3 Comments

I’ve been out of town for a week and so had more time to reflect on this paper than to respond. I’m back in town and ready to respond. There’s a lot to respond to.

I recall an earlier version of the argument in this document that I found reasonable and important and shared with a good number of fellow Democrats. I agree that the wrong kind of emphasis on gerrymandering can be both demotivating and a convenient excuse for inaction: “the Republicans have done it to us, rigged the system, …and there is nothing we can do about it”. Except that’s not what I see happening. There was a great deal of organizing, conversations, resolutions, and education around the “Fair Maps” campaign that culminated in the election of Janet Protasiewicz to the Supreme Court. There were many people involved in active campaigning and many more involved in the kind of one to one conversations that we need to engage in on many fronts. So it seems kind of disrespectful to write “nothing we can do about it – except perhaps ask a friendly court to throw the gerrymander out.”

An odd thing about the argument in Doug’s document is that it is like a mirror image of the argument that gerrymandering in the root of the problem: “The first step in fixing a problem is figuring out what the cause is. If you don’t get that right whatever fix is tried isn’t going to work”. That kind of one dimensional, either/or, thinking is an obstacle rather than a help. [As a comic aside try to imagine the DPW conducting a members forum on what the root of the problem is and waiting for consensus.]

Is gerrymandering THE Problem? Of course not. Is gerrymandering a problem? A lot of people think so. When Pepin County Democrats had an office in 2016, I printed out maps of state senate and assembly districts as well as congressional districts. The near universal response was ‘wow’. We laughed at the “Harsdorf notch” that allowed the then Senator Harsdorf to keep her home in a more reliable district. Visitors would try to describe district shapes – like clouds – as animal figures that respected no other reasonable boundaries of interest. The Republicans who launched and funded the REDMAP project nationally in 2010 certainly sought advantage. The Wisconsin Republicans who violated open meeting laws to draw maps with sophisticated computer analysis certainly were seeking advantage. Anda the Republican legislators seeking to impeach Justice Protasiewicz before she’s heard a case and Soeaker Vos’s fraudulent last minute proposal for an ‘independent’ redistricting commission – that would none the less have maps subject to approval by the legislature – show a remarkable mix of panic and commitment to the gerrymander.

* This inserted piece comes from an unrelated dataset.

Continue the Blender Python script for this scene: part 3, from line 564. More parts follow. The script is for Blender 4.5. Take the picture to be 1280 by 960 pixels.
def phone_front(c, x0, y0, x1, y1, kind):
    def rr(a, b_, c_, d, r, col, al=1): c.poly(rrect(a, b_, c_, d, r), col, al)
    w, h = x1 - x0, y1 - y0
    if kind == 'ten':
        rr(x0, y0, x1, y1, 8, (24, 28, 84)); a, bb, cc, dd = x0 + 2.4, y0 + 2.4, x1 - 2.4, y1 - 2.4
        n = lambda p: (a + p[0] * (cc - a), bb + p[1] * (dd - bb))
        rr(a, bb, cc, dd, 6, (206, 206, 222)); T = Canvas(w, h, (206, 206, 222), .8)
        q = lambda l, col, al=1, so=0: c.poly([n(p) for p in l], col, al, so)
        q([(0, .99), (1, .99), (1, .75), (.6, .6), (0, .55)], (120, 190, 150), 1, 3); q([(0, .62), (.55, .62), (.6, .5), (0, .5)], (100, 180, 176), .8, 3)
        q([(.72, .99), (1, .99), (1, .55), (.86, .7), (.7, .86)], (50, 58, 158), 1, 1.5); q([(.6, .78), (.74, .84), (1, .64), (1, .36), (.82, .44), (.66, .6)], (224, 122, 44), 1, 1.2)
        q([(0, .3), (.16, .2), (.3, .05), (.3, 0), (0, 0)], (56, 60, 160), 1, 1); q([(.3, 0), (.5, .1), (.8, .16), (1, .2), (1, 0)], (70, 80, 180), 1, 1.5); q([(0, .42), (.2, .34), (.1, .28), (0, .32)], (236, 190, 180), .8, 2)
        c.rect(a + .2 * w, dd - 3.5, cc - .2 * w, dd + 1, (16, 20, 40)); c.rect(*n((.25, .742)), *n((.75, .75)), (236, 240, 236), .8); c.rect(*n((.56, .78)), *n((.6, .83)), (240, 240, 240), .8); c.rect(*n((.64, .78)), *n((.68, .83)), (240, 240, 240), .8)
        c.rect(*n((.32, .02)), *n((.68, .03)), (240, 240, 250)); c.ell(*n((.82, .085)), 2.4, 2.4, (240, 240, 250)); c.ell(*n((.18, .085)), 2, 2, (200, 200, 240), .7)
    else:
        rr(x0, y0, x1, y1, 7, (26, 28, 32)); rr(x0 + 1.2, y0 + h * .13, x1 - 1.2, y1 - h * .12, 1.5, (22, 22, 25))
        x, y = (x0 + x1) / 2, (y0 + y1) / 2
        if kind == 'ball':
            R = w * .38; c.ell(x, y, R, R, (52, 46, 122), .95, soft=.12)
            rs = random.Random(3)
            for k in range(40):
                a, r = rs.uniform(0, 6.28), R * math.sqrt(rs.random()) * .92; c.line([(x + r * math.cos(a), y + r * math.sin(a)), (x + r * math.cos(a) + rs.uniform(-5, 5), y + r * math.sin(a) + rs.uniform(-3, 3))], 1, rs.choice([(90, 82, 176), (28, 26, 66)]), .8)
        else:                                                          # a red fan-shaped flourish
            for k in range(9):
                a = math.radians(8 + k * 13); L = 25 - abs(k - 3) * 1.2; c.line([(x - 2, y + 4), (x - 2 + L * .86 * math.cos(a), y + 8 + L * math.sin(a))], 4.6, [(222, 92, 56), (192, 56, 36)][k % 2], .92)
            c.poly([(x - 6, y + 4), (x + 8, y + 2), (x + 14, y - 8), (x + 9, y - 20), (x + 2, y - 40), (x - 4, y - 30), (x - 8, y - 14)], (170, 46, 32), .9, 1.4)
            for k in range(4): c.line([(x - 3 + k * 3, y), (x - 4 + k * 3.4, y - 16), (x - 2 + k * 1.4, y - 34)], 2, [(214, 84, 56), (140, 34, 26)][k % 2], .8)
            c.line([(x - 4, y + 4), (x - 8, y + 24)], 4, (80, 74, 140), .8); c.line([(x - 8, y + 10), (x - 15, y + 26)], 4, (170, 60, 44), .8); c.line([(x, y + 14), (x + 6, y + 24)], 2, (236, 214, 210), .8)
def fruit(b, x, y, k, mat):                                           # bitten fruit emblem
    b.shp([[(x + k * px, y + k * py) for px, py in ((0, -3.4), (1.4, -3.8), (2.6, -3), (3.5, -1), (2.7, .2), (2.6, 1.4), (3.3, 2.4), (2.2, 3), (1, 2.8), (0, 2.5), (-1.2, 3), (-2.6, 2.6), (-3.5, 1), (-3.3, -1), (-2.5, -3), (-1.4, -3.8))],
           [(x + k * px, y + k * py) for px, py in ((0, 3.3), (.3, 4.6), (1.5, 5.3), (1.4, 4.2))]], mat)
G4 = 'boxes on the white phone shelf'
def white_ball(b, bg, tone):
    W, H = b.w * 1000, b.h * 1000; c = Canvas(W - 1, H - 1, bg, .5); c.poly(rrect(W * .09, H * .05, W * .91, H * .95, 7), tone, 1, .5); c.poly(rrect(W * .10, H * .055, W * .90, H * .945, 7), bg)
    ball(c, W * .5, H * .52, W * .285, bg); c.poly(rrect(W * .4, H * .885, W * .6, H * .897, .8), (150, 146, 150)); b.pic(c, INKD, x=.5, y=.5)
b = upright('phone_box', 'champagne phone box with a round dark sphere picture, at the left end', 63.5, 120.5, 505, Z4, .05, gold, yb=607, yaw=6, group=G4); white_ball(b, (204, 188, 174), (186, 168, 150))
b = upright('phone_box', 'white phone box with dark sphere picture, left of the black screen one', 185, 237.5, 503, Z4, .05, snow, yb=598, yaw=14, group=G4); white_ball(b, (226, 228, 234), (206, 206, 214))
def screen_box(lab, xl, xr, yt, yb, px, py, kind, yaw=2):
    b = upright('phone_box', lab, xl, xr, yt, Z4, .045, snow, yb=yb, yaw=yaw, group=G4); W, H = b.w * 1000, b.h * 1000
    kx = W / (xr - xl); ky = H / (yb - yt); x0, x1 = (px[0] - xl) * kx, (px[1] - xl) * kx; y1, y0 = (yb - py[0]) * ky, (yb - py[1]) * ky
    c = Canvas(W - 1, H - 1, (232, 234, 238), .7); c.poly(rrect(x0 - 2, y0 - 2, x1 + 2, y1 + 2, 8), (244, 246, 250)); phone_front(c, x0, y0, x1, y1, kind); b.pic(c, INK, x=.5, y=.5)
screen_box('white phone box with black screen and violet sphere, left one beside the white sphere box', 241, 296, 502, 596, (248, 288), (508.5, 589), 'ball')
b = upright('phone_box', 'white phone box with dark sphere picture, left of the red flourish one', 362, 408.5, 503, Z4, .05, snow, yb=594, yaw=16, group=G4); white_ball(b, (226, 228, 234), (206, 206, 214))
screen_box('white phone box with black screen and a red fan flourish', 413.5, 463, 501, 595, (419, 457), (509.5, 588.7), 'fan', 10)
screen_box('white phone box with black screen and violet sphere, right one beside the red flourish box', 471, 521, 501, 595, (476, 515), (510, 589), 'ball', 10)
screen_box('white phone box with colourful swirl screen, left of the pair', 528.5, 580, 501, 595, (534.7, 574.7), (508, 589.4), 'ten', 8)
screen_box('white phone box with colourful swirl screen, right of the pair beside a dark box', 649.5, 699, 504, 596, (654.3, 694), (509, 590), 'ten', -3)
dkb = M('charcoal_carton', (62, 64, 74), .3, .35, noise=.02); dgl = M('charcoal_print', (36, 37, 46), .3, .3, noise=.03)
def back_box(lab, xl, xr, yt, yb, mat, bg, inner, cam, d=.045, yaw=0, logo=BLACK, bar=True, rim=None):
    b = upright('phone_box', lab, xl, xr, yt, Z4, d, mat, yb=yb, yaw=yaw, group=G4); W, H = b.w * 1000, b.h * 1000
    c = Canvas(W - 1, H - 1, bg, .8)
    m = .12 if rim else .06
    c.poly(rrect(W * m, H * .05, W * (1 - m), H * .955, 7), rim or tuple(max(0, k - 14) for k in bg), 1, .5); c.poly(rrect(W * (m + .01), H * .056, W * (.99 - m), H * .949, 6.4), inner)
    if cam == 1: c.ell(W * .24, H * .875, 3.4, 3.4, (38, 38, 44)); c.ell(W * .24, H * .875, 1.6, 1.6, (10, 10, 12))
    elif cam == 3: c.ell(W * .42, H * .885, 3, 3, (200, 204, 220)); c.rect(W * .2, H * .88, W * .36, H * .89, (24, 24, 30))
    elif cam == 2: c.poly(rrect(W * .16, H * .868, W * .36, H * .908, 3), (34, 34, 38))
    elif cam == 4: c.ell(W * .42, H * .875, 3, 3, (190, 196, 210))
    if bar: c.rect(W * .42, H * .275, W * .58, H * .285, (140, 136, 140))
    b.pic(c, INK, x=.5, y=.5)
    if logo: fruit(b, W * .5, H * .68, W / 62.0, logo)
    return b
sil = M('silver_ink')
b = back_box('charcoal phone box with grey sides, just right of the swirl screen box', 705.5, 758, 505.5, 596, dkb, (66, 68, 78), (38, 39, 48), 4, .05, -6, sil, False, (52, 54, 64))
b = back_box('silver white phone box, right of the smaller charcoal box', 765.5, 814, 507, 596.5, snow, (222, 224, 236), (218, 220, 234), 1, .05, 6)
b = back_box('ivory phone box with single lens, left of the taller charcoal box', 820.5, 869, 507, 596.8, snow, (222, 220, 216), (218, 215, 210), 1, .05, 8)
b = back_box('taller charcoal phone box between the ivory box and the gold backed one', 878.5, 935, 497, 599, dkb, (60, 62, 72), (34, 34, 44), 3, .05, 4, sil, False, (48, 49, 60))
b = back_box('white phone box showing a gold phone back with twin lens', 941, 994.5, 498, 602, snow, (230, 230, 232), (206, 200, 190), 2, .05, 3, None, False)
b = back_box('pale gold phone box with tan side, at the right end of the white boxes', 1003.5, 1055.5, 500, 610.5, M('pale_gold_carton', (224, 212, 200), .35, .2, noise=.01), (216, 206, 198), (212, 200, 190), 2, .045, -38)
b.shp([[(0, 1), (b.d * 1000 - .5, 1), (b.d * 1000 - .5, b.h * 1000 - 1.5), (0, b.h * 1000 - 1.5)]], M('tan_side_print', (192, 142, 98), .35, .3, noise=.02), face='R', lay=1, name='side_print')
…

The flaw in much discussion and practice of gerrymandering – on both sides --is considering voters’ preferences and loyalties to be static and unchangeable. Doug does well to point out some of the dynamics in recent history. But to argue “it is these new voting patterns rather than the new maps” ignores the use of sophisticated analytics of voting patterns that gives the new maps. In Pepin County for example, a decade of voting patterns and the 2020 census caused the legislature to move two increasingly liberal towns – Pepin and Stockholm – into the 92nd AD from the 91st to protect the incumbent’s margins in the 91st.

It is possible of course for a progressive candidate to win in a ‘red’ district running up hill with good organization and infrastructure. Flawed thinking about gerrymandered fixes seems to me to have more impact on the higher levels of Democrats making decisions about candidate recruitment, funding, and resources than on the grassroots campaigners.

But fairer maps would eliminate some excuses and lead to a more genuine democracy.

Expand full comment

Based on what you're telling us, simply recruiting more voters might not be the solution. Perhaps Dem's message needs to be adjusted. Remember when Raymond Burke caused a stir with telling Catholics he would NOT give communion to John Kerry because he was a Dem? People listened & voted as if their faith alone dictated how they voted instead of recognizing that women's rights were going to be seriously curbed by that kind of voting. Additionally, Dems can benefit by clearly telling voters where their tax $$$ are being spent to counter the notion that Dems are promoting social dependency by throwing $$$ out the window trying to solve poverty, illiteracy, ignorance, enemployment/under-employment. While I favor funding programs designed to overcome those social problems, rural voters thnk it is more handouts for the undeserving....IMHO.

Expand full comment

Great and right on! State and national Dems and their "professional" paid advisors do not make it easy to reach out to ALL eligible voters and to do community organizing in rural areas. Perhaps reaching out from non-partisan groups, like LWV, etc., to motivate folks to vote because of how the Legislative decisions affect our families and communities would be more effective in GOTV efforts. Attacking and blaming create more barriers to good outcomes.